Unlike the usual recall-from-memory type of quiz programmes, QUEST consisted of questions based on experiments done on the spot. Those questions tested the analytical ability and conceptual grasp of the participants, and not the power of memorizing. In most cases simple low-cost experiments were devised and participants as well as viewers were encouraged to do them. This hands-on experience was its hallmark.

Some questions asked the participants to perform a task physically. For example, in one case, they were asked to lift two cubes of ice with a piece of string without tying a knot. The trick is to press the cubes against each other with one end of the thread placed in between. Owing to ‘regelation’ the cubes will stick together when the pressure is released and can be lifted by pulling the string.

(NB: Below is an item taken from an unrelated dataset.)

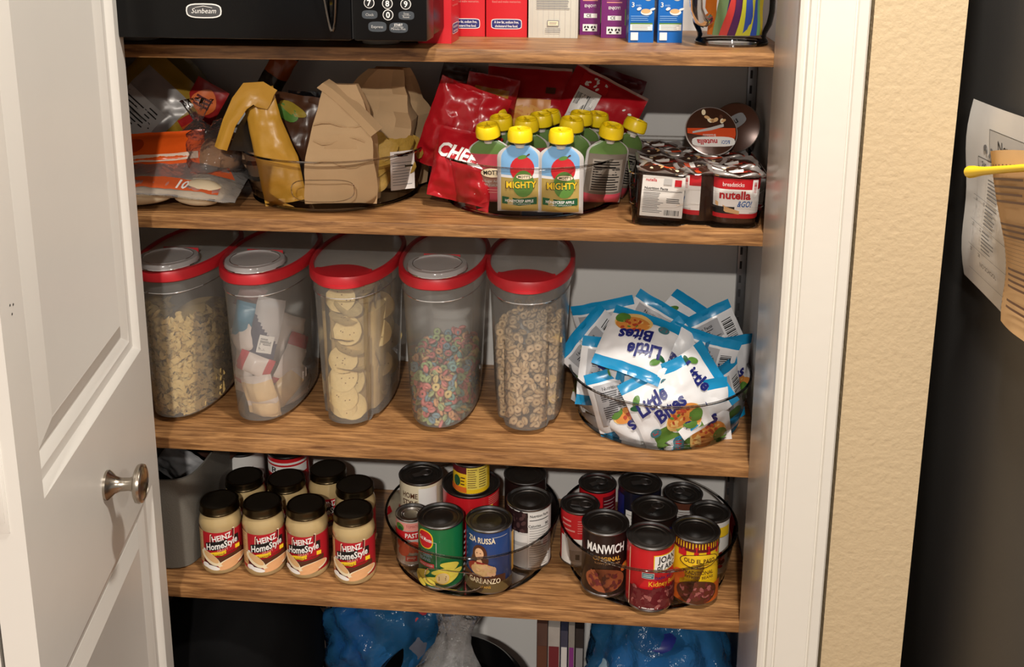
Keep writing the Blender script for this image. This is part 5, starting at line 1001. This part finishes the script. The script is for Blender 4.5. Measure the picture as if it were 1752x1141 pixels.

partha Simple experiments sometimes produced unexpected results and the understanding and eventual explanation often evolved with the participation of the viewers. This happened in the case of the following experiment:

If one bends (and partially breaks) a matchstick in such a way that the two halves do not come apart but form a “V”, and then a drop of water is added to the tip of the “V”, the stick straightens up. We could not figure out WHY and said so to the viewers. They responded by sending several answers, some of which seemed plausible and were discussed in a subsequent session. Through such experiences we learnt how difficult it can be to find an adequate scientific explanation to even an apparently simple phenomenon. This could never have been possible in a quiz program of the usual type where “the correct” answer is what is written on the cards held in the hands of the quiz master and there is no scope for discussion or revision.

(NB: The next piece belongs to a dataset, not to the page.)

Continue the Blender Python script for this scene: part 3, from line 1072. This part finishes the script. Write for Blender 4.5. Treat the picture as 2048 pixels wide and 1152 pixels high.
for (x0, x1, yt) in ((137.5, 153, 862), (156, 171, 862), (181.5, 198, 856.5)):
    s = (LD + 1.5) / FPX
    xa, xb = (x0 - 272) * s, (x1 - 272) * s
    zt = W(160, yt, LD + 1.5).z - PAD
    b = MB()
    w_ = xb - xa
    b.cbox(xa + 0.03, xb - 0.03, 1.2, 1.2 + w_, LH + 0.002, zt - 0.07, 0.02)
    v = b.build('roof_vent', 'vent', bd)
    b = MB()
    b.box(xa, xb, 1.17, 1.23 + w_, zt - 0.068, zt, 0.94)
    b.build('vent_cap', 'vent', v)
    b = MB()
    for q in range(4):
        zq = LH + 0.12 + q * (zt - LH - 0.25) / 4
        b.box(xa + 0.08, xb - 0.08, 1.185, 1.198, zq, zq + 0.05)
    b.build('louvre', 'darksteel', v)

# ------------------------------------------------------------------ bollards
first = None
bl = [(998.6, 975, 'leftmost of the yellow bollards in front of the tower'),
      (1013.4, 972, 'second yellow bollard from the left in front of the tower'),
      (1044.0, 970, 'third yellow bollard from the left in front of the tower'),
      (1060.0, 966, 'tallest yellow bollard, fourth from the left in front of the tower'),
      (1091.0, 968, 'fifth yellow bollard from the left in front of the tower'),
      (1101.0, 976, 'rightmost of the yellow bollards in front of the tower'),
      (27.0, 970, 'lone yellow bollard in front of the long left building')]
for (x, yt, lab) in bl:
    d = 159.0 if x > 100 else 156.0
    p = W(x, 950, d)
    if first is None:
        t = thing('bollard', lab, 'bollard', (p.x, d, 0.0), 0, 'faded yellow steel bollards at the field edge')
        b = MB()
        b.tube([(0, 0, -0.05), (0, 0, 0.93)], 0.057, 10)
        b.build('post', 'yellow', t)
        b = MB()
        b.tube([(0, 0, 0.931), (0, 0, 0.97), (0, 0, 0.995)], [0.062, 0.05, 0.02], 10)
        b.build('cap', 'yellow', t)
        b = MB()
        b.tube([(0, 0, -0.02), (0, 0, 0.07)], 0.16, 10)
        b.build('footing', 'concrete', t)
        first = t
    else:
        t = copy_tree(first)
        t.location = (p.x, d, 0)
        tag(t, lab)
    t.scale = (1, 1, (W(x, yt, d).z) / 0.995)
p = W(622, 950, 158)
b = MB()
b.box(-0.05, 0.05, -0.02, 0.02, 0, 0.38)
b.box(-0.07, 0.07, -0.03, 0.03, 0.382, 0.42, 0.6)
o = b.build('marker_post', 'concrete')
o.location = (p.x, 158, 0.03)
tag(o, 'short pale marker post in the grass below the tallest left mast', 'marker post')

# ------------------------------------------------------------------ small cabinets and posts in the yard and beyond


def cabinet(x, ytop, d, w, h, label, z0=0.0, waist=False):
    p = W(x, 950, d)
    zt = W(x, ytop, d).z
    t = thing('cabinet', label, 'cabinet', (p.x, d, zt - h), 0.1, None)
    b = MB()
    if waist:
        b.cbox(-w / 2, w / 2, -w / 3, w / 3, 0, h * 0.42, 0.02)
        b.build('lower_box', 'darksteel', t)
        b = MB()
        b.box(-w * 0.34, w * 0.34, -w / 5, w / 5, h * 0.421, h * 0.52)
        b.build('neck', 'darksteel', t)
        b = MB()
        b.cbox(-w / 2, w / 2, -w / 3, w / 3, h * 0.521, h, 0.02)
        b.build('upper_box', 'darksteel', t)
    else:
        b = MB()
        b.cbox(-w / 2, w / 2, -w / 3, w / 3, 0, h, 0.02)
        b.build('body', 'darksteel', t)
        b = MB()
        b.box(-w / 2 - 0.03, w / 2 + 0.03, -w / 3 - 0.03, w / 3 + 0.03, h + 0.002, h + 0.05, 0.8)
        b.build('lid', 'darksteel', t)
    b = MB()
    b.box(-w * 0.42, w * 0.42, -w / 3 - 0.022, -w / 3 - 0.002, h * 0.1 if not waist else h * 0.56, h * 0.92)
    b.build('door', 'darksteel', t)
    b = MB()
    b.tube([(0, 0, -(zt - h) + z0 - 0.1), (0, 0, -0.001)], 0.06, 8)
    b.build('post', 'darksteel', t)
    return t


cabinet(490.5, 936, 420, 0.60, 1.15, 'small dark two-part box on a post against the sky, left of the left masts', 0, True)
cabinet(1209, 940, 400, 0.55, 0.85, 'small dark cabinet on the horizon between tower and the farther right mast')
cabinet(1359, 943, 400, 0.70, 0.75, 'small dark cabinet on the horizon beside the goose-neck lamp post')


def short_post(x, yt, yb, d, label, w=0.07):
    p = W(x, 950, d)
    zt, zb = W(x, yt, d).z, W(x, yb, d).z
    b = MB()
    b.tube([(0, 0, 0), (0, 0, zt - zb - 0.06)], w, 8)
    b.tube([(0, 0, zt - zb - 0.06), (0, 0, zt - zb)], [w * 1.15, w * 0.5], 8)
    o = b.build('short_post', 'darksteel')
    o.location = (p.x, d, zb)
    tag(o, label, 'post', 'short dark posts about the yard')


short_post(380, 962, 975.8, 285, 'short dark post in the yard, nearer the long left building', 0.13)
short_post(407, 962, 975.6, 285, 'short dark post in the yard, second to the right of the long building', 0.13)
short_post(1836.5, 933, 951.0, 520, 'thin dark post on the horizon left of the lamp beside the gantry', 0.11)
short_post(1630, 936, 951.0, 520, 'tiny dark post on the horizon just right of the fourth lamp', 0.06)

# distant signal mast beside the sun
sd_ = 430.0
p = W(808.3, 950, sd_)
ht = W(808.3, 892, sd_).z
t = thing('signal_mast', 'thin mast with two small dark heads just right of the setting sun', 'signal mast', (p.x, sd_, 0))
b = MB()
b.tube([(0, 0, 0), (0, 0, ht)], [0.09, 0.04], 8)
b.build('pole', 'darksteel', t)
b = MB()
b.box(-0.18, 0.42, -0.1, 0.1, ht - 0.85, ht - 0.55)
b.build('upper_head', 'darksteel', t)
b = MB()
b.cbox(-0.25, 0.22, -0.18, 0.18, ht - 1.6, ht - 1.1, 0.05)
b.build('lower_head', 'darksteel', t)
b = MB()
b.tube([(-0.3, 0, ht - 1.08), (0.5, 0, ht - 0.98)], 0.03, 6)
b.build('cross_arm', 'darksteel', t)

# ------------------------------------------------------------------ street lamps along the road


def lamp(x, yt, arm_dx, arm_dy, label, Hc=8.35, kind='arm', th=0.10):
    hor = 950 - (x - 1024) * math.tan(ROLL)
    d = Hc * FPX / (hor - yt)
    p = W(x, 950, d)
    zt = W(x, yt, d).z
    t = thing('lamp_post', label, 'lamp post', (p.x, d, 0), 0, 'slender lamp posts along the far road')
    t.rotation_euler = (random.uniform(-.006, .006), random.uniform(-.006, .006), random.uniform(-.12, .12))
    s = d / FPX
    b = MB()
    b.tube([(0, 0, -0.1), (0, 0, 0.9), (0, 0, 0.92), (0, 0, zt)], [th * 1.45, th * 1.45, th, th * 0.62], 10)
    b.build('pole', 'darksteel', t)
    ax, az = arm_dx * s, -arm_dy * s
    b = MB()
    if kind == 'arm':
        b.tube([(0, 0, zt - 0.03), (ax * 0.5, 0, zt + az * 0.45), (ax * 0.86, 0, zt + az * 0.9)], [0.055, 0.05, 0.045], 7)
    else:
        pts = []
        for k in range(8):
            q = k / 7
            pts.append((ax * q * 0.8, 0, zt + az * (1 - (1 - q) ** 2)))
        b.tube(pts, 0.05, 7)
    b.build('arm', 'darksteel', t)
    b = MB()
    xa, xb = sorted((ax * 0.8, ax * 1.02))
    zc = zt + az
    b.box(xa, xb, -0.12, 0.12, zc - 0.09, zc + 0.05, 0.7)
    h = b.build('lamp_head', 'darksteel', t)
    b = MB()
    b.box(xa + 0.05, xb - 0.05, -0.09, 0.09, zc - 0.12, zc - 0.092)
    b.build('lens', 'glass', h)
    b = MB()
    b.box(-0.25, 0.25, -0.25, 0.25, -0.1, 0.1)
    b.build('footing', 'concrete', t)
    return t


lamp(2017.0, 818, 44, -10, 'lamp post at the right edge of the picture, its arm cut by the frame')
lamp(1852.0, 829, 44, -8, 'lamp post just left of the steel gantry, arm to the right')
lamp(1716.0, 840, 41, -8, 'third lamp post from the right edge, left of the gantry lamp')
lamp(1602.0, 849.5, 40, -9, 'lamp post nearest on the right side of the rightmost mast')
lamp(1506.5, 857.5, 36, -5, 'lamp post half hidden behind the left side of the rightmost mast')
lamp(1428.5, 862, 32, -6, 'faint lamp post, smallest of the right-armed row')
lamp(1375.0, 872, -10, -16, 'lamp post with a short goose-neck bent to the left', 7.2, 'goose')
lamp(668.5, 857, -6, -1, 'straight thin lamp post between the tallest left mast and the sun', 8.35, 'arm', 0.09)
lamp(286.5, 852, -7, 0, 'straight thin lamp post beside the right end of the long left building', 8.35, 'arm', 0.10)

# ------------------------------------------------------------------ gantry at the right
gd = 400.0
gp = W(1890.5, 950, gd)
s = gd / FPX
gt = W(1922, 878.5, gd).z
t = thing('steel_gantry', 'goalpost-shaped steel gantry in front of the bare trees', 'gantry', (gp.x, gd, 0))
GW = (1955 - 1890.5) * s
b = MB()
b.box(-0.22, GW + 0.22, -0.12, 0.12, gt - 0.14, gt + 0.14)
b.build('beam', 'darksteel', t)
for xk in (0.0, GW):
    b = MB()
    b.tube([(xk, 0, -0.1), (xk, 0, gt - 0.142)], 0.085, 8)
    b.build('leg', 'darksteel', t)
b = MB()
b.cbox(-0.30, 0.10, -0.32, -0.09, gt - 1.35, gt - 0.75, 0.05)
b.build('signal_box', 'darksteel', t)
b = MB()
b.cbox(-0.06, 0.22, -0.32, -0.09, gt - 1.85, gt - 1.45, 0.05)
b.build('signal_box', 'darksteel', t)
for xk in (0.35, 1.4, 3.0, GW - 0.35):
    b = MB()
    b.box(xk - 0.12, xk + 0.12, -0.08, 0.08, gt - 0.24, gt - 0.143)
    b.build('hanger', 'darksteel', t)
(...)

In this context, I would like to add a small rejoinder about the positive fallout of QUEST on classroom teaching. Bernoulli’s principle and Torricelli’s theorem were part of the syllabus (Honours level) of my university but there were no experiments on them. To compensate for that, in my class, I used to demonstrate one or two experiments, borrowed from QUEST, with sheets of paper, books, and a plastic bottle filled with water. These were highly appreciated by the students.

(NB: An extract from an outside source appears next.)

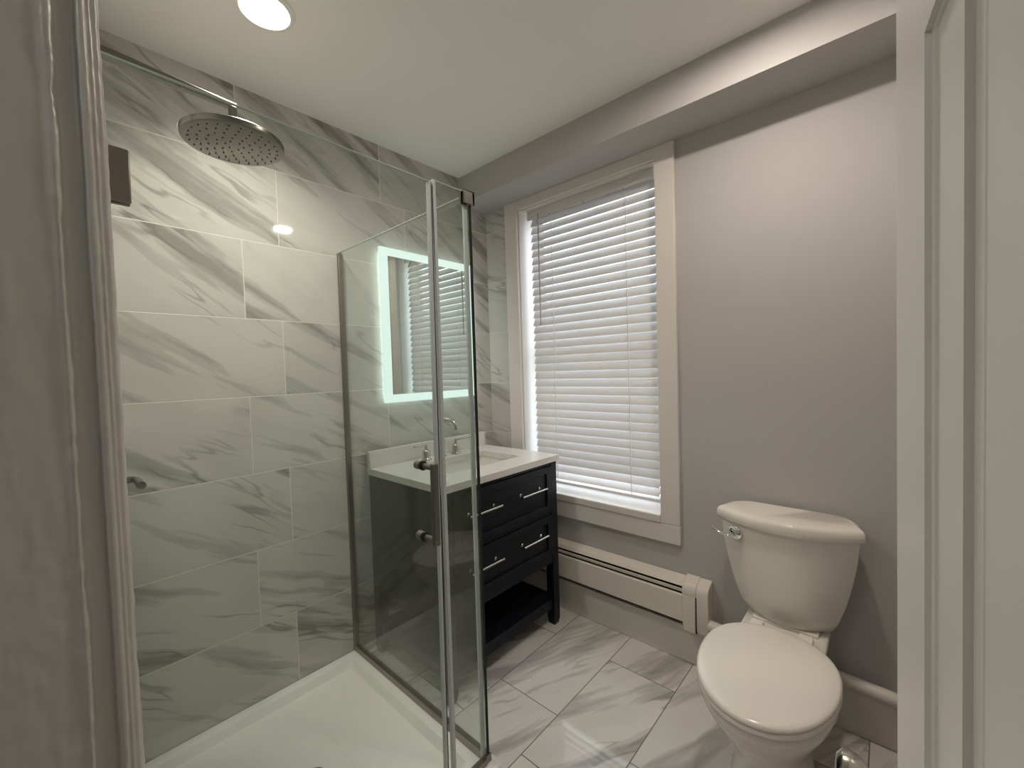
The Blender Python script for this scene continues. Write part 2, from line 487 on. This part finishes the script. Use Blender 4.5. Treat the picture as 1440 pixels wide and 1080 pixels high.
# ---------------------------------------------------------------- shower base
sb = thing('shower_tray', (-1.39, -0.46, 0), 'white acrylic shower tray inside the glass enclosure', 'shower tray')
def rrect(x0, x1, y0, y1, r, z, n=6):
    pts = []
    for cx, cy, a0 in ((x1 - r, y1 - r, 0), (x0 + r, y1 - r, PI / 2), (x0 + r, y0 + r, PI), (x1 - r, y0 + r, 1.5 * PI)):
        for i in range(n + 1):
            a = a0 + PI / 2 * i / n
            pts.append((cx + r * math.cos(a), cy + r * math.sin(a), z))
    return pts
px0, px1, py0, py1 = TX + 0.001, -0.935, -0.925, -0.002
rings = [rrect(px0, px1, py0, py1, 0.012, 0.0), rrect(px0, px1, py0, py1, 0.012, 0.034), rrect(px0 + .004, px1 - .004, py0 + .004, py1 - .002, 0.012, 0.041),
         rrect(px0 + .010, px1 - .010, py0 + .010, py1 - .004, 0.012, 0.042),
         rrect(px0 + .05, px1 - .076, py0 + .085, py1 - .046, 0.014, 0.042), rrect(px0 + .052, px1 - .078, py0 + .087, py1 - .048, 0.014, 0.0405),
         rrect(px0 + .060, px1 - .090, py0 + .098, py1 - .058, 0.014, 0.010), rrect(px0 + .064, px1 - .094, py0 + .102, py1 - .062, 0.014, 0.0075),
         rrect(px0 + .35, px1 - .40, py0 + .36, py1 - .36, 0.05, 0.003)]
MB().loft(rings, True, True).build('tray', 'acrylic', sb, angle=60)
MB().lathe([(0.0, 0.0), (0.04, 0.0), (0.042, 0.002), (0.03, 0.003), (0.0, 0.003)], (-1.36, -0.46, 0.0032)).build('drain', 'nickel', sb)

# ---------------------------------------------------------------- shower glass
GX, GY = -0.968, -0.885
GZ0, GZ1 = 0.048, 1.893
scr = thing('shower_enclosure', (GX, GY, 0.042), 'frameless clear glass shower enclosure with a fixed return panel and a hinged door', 'shower enclosure')
box('return_pane', 'glass', scr, GX - 0.004, GX + 0.004, GY + 0.006, -0.004, GZ0, GZ1)
box('inline_pane', 'glass', scr, -1.113, GX - 0.004, GY - 0.004, GY + 0.004, GZ0, GZ1)
box('pane_edge', 'glass_edge', scr, GX - 0.004, GX + 0.004, GY + 0.006, -0.004, GZ1, GZ1 + 0.0015)
box('pane_edge', 'glass_edge', scr, -1.113, GX - 0.004, GY - 0.004, GY + 0.004, GZ1, GZ1 + 0.0015)
box('wall_channel', 'dark_nickel', scr, GX - 0.011, GX + 0.011, -0.018, -0.0005, 0.043, GZ1 - 0.004, 0.001)
box('sill_channel', 'dark_nickel', scr, GX - 0.011, GX + 0.011, GY - 0.008, -0.018, 0.043, 0.068, 0.001)
box('front_channel', 'dark_nickel', scr, -1.113, GX - 0.011, GY - 0.010, GY + 0.010, 0.043, 0.062, 0.001)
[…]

In QUEST, the central place was accorded to scientific objectivity and content of the deliberations; hype about winning or losing was not there. In fact, participants of different schools were mixed up and then divided into two teams – the Bose team and the Einstein team. And members of a particular team were encouraged to discuss the answers among themselves during the allowed time. There were no tears, unlike the present day reality shows! Still there was no dearth of viewers; which goes to prove that good science programmes on TV do have takers in India. As compared to one or two channels of Doordrshan in those days, now there are hundreds of channels – but, alas, there is not a single Indian channel devoted exclusively to science.

That brings us to the topic of educational TV in India. Mainly through government initiatives there have been a number of attempts to use TV for educational purposes. Programmes produced by the UGC through its network of Media Research Centres and later by the Indira Gandhi National Open University used to be telecast by Doordarshan on a regular basis. UGC used to have its “Country Wide Classroom” around noon time. From my personal experience [as an occasional participant] I can say that it was watched by a reasonably large number people and many of them were not students. The Educational Media Research Centre at Kolkata used to receive so many queries regarding the content of their telecasts that they had to start a new programme – Question Time – to answer some of them. But with the advent of cable TV and commercialization, DD pushed those programmes to such time slots that they were hardly ever viewed. Now, of course, there is a dedicated satellite channel – Gyandarshan – which accommodates all such educational programmes. But it seems its viewership is nowhere near that of the Discovery or National Geographic channel. Producers of educational TV programmes in India must find a way to reach a wider section of the viewers to do justice to the huge effort that goes into the making of these programmes. Virtual classrooms are a different proposition altogether. They too are not immune to syllabus driven rote learning.

The National Council of Science and Technology Communication (NCSTC) is another organization of the Government of India, which initiates and supports communication of science and technology through various NGOs. They aspire to work outside the realm of formal education and support activities which can be broadly categorized as popularization of S&T, which include production of films, books, dramas on S&T, and organization of events like the Children’s Science Congress. They certainly contribute a lot in that field but are limited by the strait jacket of a government department.

A physics student – or a teacher for that matter – is not trained to write short memoirs. I hope this article does not create an impression that I have only negative criticism for the job I did. There certainly were moments of dissatisfaction. But I have shared innumerable happy and stimulating moments with my students as well as the audience beyond the classroom. I consider myself fortunate in that.

To conclude this brief story of a teacher who tried to communicate science both in and outside the classroom, let us ponder over what are the lessons learned. One is certainly that the grip of rote learning in the formal sector is very tight and the general climate is not conducive to questioning and thinking out of the box – as so successfully portrayed in the film Three Idiots. Second, for physics students especially, DOING things with their hands must be encouraged at all stages. Unexpected revelations may come through simple experiments. Last but not the least, a sincere and sustained effort must be made to imbibe the spirit of science [which we are compelled to learn through mostly dry textbooks] into one’s world view. Science is not just a collection of facts and laws. It is a way of thinking.

References

  1. Saha, Meghnad COLLECTED WORKS (in Bengali): Orient Longman, Calcutta, (1965) page 132. Originally published in “Bharatbarsha”, 26 (1939).
  2. Wilson, Frank R. THE HAND: HOW ITS USE SHAPES THE BRAIN, LANGUAGE AND HUMAN CULTURE : Random House, (1998).
  3. Piaget, J. TO UNDERSTAND IS TO INVENT: The Viking Press, New York (1972).